* **WORK REQUIRED**: Reproduce the full listing below unchanged, apart from the pictures.

* **STORED DATA**:
----------------

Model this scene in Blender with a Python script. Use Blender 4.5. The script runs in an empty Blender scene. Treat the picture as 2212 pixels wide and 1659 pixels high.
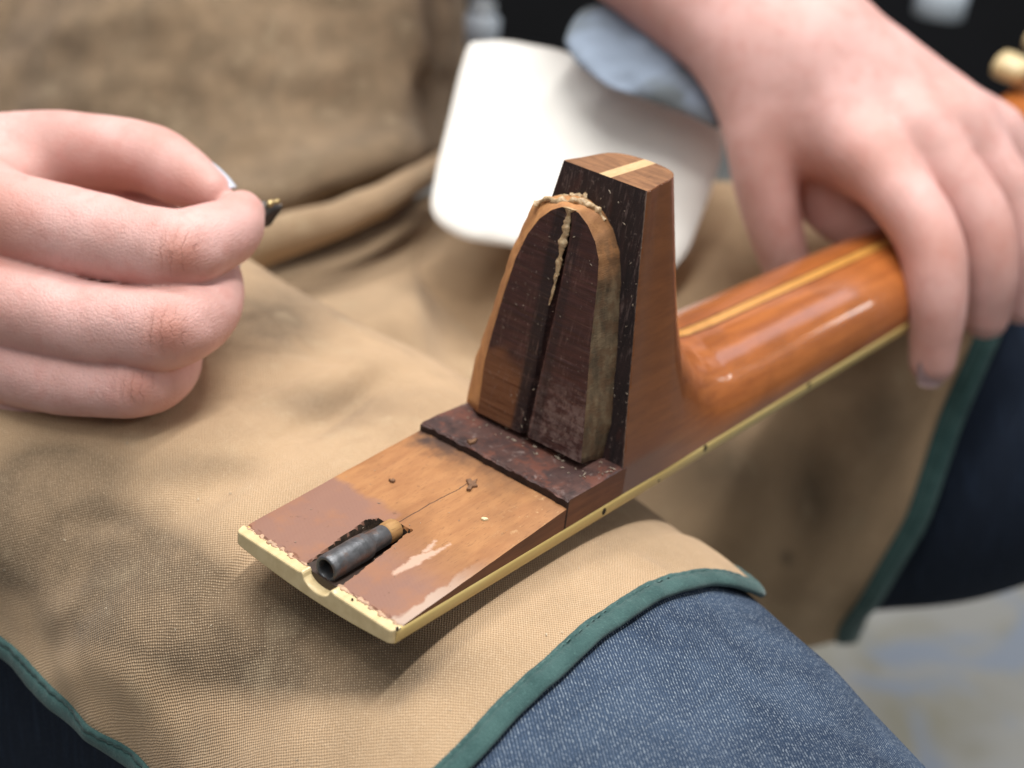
import bpy, bmesh, math, random
import numpy as np
from mathutils import Vector

random.seed(4)
rng = np.random.default_rng(7)
scene = bpy.context.scene
COL = scene.collection
R_ = math.radians

# ------------------------------------------------------------------ camera (all build lengths below are in mm)
CAM = np.array([-209.718, -215.491, 214.424])
EUL = [R_(62.568), R_(-6.107), R_(310.536)]
FPX = 1457.6                       # focal length in pixels of a 1024 wide picture
cam_d = bpy.data.cameras.new('camera')
cam = bpy.data.objects.new('camera', cam_d); COL.objects.link(cam)
cam.location = CAM / 1000; cam.rotation_euler = EUL
cam_d.sensor_width = 36; cam_d.lens = 36 * FPX / 1024
cam_d.clip_start = 0.02; cam_d.clip_end = 50
cam_d.dof.use_dof = True
cam_d.dof.focus_distance = 0.378
cam_d.dof.aperture_fstop = (cam_d.lens) / 6.6
scene.camera = cam

# ------------------------------------------------------------------ world, lamps, exposure
world = bpy.data.worlds.new('World'); scene.world = world; world.use_nodes = True
bg = world.node_tree.nodes['Background']
bg.inputs[0].default_value = (0.90, 0.93, 1.0, 1); bg.inputs[1].default_value = 0.13
scene.view_settings.view_transform = 'Standard'
scene.view_settings.look = 'None'
scene.view_settings.exposure = 0.0
scene.view_settings.gamma = 1.0

def area(name, loc, target, sx, sy, power, col, roll=0):
    l = bpy.data.lights.new(name, 'AREA'); l.shape = 'RECTANGLE'
    l.size = sx; l.size_y = sy; l.energy = power; l.color = col
    o = bpy.data.objects.new(name, l); COL.objects.link(o)
    o.location = loc
    d = Vector(target) - Vector(loc)
    q = d.to_track_quat('-Z', 'Y')
    o.rotation_euler = q.to_euler()
    o.rotation_euler.rotate_axis('Z', roll)
    return o
area('ceiling_tube_lamp', (0.10, -0.15, 1.5), (0.10, 0.0, 0), 1.3, 0.10, 23, (1.0, 0.97, 0.93))
area('ceiling_tube_lamp', (0.45, 0.45, 1.55), (0.1, 0.05, 0), 1.3, 0.10, 21, (1.0, 0.97, 0.94))
area('ceiling_tube_lamp', (-0.85, -0.05, 1.25), (0.05, 0.05, 0), 0.10, 1.3, 6.5, (1.0, 0.98, 0.95))

area('wall_tube_lamp', (1.9, -0.70, 0.68), (0.27, 0, 0), 0.05, 0.16, 0.55, (1.0, 0.97, 0.95))
area('wall_tube_lamp', (1.9, -1.02, 0.90), (0.16, 0, 0), 0.06, 0.14, 0.55, (1.0, 0.97, 0.95))
area('window_panel_lamp', (1.9, -0.10, 1.12), (0.22, 0, 0), 0.42, 0.66, 1.9, (0.92, 0.86, 1.0))
area('side_fill', (0.35, -1.45, 1.15), (0.2, -0.1, 0), 0.9, 0.3, 5.5, (1.0, 0.96, 0.92))  # unseen fill, added to brighten the apron on the far thigh

# ------------------------------------------------------------------ numeric helpers
def eul(rx, ry, rz):
    cx, sx, cy, sy, cz, sz = math.cos(rx), math.sin(rx), math.cos(ry), math.sin(ry), math.cos(rz), math.sin(rz)
    return np.array([[cz, -sz, 0], [sz, cz, 0], [0, 0, 1]]) @ np.array([[cy, 0, sy], [0, 1, 0], [-sy, 0, cy]]) @ np.array([[1, 0, 0], [0, cx, -sx], [0, sx, cx]])
ROT = eul(*EUL)
KD = 1024 / 2212
def ray(x, y):                     # x, y measured on a 2212 px wide print of the photograph
    return ROT @ np.array([(x * KD - 512) / FPX, (384 - y * KD) / FPX, -1])
def at(x, y, d):                   # the place at camera depth d
    return CAM + ray(x, y) * d
def on_plane(x, y, n, o):
    r = ray(x, y); n = np.array(n, float)
    return CAM + r * ((n @ (np.array(o, float) - CAM)) / (n @ r))
def crop(x0, y0, s):               # measuring frames: crops of the photograph at another scale
    return lambda x, y: ((x0 + x / s) * 0.54861, (y0 + y / s) * 0.54861)
Z1 = crop(0, 300, 1.10583); Z2 = crop(850, 1500, 1.3406); Z3 = crop(1750, 550, 1.0705); Z4 = crop(2500, 0, 1.0366)

def smooth_interp(xs, ys, w=12):
    xs = np.array(xs, float); ys = np.array(ys, float)
    o = np.argsort(xs); xs = xs[o]; ys = ys[o]
    offs = np.linspace(-1, 1, 9); wt = 1 - np.abs(offs) * 0.9; wt /= wt.sum()
    def f(v):
        v = np.asarray(v, float)
        return sum(k * np.interp(v + w * q, xs, ys) for k, q in zip(wt, offs))
    return f
def sstep(a, b, x):
    t = np.clip((x - a) / (b - a), 0, 1); return t * t * (3 - 2 * t)
_H = rng.random((64, 64, 64)).astype(np.float32)
def noise3(x, y, z):
    x, y, z = np.broadcast_arrays(np.asarray(x, float), np.asarray(y, float), np.asarray(z, float))
    xi, yi, zi = np.floor(x).astype(int), np.floor(y).astype(int), np.floor(z).astype(int)
    fx, fy, fz = x - xi, y - yi, z - zi
    fx, fy, fz = [t * t * (3 - 2 * t) for t in (fx, fy, fz)]
    out = 0
    for a in (0, 1):
        for b in (0, 1):
            for c in (0, 1):
                out = out + _H[(xi + a) % 64, (yi + b) % 64, (zi + c) % 64] * (fx if a else 1 - fx) * (fy if b else 1 - fy) * (fz if c else 1 - fz)
    return out * 2 - 1
def fbm(x, y, z, o=3):
    s = 0; a = 1
    for i in range(o):
        s = s + a * noise3(x * 2 ** i + 7.3 * i, y * 2 ** i + 3.1 * i, z * 2 ** i + 1.7 * i); a *= .5
    return s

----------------

* **RIGHT ANSWER**:
Model this scene in Blender with a Python script. Use Blender 4.5. The script runs in an empty Blender scene. Treat the picture as 2212 pixels wide and 1659 pixels high.
import bpy, bmesh, math, random
import numpy as np
from mathutils import Vector

random.seed(4)
rng = np.random.default_rng(7)
scene = bpy.context.scene
COL = scene.collection
R_ = math.radians

# ------------------------------------------------------------------ camera (all build lengths below are in mm)
CAM = np.array([-209.718, -215.491, 214.424])
EUL = [R_(62.568), R_(-6.107), R_(310.536)]
FPX = 1457.6                       # focal length in pixels of a 1024 wide picture
cam_d = bpy.data.cameras.new('camera')
cam = bpy.data.objects.new('camera', cam_d); COL.objects.link(cam)
cam.location = CAM / 1000; cam.rotation_euler = EUL
cam_d.sensor_width = 36; cam_d.lens = 36 * FPX / 1024
cam_d.clip_start = 0.02; cam_d.clip_end = 50
cam_d.dof.use_dof = True
cam_d.dof.focus_distance = 0.378
cam_d.dof.aperture_fstop = (cam_d.lens) / 6.6
scene.camera = cam

# ------------------------------------------------------------------ world, lamps, exposure
world = bpy.data.worlds.new('World'); scene.world = world; world.use_nodes = True
bg = world.node_tree.nodes['Background']
bg.inputs[0].default_value = (0.90, 0.93, 1.0, 1); bg.inputs[1].default_value = 0.13
scene.view_settings.view_transform = 'Standard'
scene.view_settings.look = 'None'
scene.view_settings.exposure = 0.0
scene.view_settings.gamma = 1.0

def area(name, loc, target, sx, sy, power, col, roll=0):
    l = bpy.data.lights.new(name, 'AREA'); l.shape = 'RECTANGLE'
    l.size = sx; l.size_y = sy; l.energy = power; l.color = col
    o = bpy.data.objects.new(name, l); COL.objects.link(o)
    o.location = loc
    d = Vector(target) - Vector(loc)
    q = d.to_track_quat('-Z', 'Y')
    o.rotation_euler = q.to_euler()
    o.rotation_euler.rotate_axis('Z', roll)
    return o
area('ceiling_tube_lamp', (0.10, -0.15, 1.5), (0.10, 0.0, 0), 1.3, 0.10, 23, (1.0, 0.97, 0.93))
area('ceiling_tube_lamp', (0.45, 0.45, 1.55), (0.1, 0.05, 0), 1.3, 0.10, 21, (1.0, 0.97, 0.94))
area('ceiling_tube_lamp', (-0.85, -0.05, 1.25), (0.05, 0.05, 0), 0.10, 1.3, 6.5, (1.0, 0.98, 0.95))

area('wall_tube_lamp', (1.9, -0.70, 0.68), (0.27, 0, 0), 0.05, 0.16, 0.55, (1.0, 0.97, 0.95))
area('wall_tube_lamp', (1.9, -1.02, 0.90), (0.16, 0, 0), 0.06, 0.14, 0.55, (1.0, 0.97, 0.95))
area('window_panel_lamp', (1.9, -0.10, 1.12), (0.22, 0, 0), 0.42, 0.66, 1.9, (0.92, 0.86, 1.0))
area('side_fill', (0.35, -1.45, 1.15), (0.2, -0.1, 0), 0.9, 0.3, 5.5, (1.0, 0.96, 0.92))  # unseen fill, added to brighten the apron on the far thigh

# ------------------------------------------------------------------ numeric helpers
def eul(rx, ry, rz):
    cx, sx, cy, sy, cz, sz = math.cos(rx), math.sin(rx), math.cos(ry), math.sin(ry), math.cos(rz), math.sin(rz)
    return np.array([[cz, -sz, 0], [sz, cz, 0], [0, 0, 1]]) @ np.array([[cy, 0, sy], [0, 1, 0], [-sy, 0, cy]]) @ np.array([[1, 0, 0], [0, cx, -sx], [0, sx, cx]])
ROT = eul(*EUL)
KD = 1024 / 2212
def ray(x, y):                     # x, y measured on a 2212 px wide print of the photograph
    return ROT @ np.array([(x * KD - 512) / FPX, (384 - y * KD) / FPX, -1])
def at(x, y, d):                   # the place at camera depth d
    return CAM + ray(x, y) * d
def on_plane(x, y, n, o):
    r = ray(x, y); n = np.array(n, float)
    return CAM + r * ((n @ (np.array(o, float) - CAM)) / (n @ r))
def crop(x0, y0, s):               # measuring frames: crops of the photograph at another scale
    return lambda x, y: ((x0 + x / s) * 0.54861, (y0 + y / s) * 0.54861)
Z1 = crop(0, 300, 1.10583); Z2 = crop(850, 1500, 1.3406); Z3 = crop(1750, 550, 1.0705); Z4 = crop(2500, 0, 1.0366)

def smooth_interp(xs, ys, w=12):
    xs = np.array(xs, float); ys = np.array(ys, float)
    o = np.argsort(xs); xs = xs[o]; ys = ys[o]
    offs = np.linspace(-1, 1, 9); wt = 1 - np.abs(offs) * 0.9; wt /= wt.sum()
    def f(v):
        v = np.asarray(v, float)
        return sum(k * np.interp(v + w * q, xs, ys) for k, q in zip(wt, offs))
    return f
def sstep(a, b, x):
    t = np.clip((x - a) / (b - a), 0, 1); return t * t * (3 - 2 * t)
_H = rng.random((64, 64, 64)).astype(np.float32)
def noise3(x, y, z):
    x, y, z = np.broadcast_arrays(np.asarray(x, float), np.asarray(y, float), np.asarray(z, float))
    xi, yi, zi = np.floor(x).astype(int), np.floor(y).astype(int), np.floor(z).astype(int)
    fx, fy, fz = x - xi, y - yi, z - zi
    fx, fy, fz = [t * t * (3 - 2 * t) for t in (fx, fy, fz)]
    out = 0
    for a in (0, 1):
        for b in (0, 1):
            for c in (0, 1):
                out = out + _H[(xi + a) % 64, (yi + b) % 64, (zi + c) % 64] * (fx if a else 1 - fx) * (fy if b else 1 - fy) * (fz if c else 1 - fz)
    return out * 2 - 1
def fbm(x, y, z, o=3):
    s = 0; a = 1
    for i in range(o):
        s = s + a * noise3(x * 2 ** i + 7.3 * i, y * 2 ** i + 3.1 * i, z * 2 ** i + 1.7 * i); a *= .5
    return s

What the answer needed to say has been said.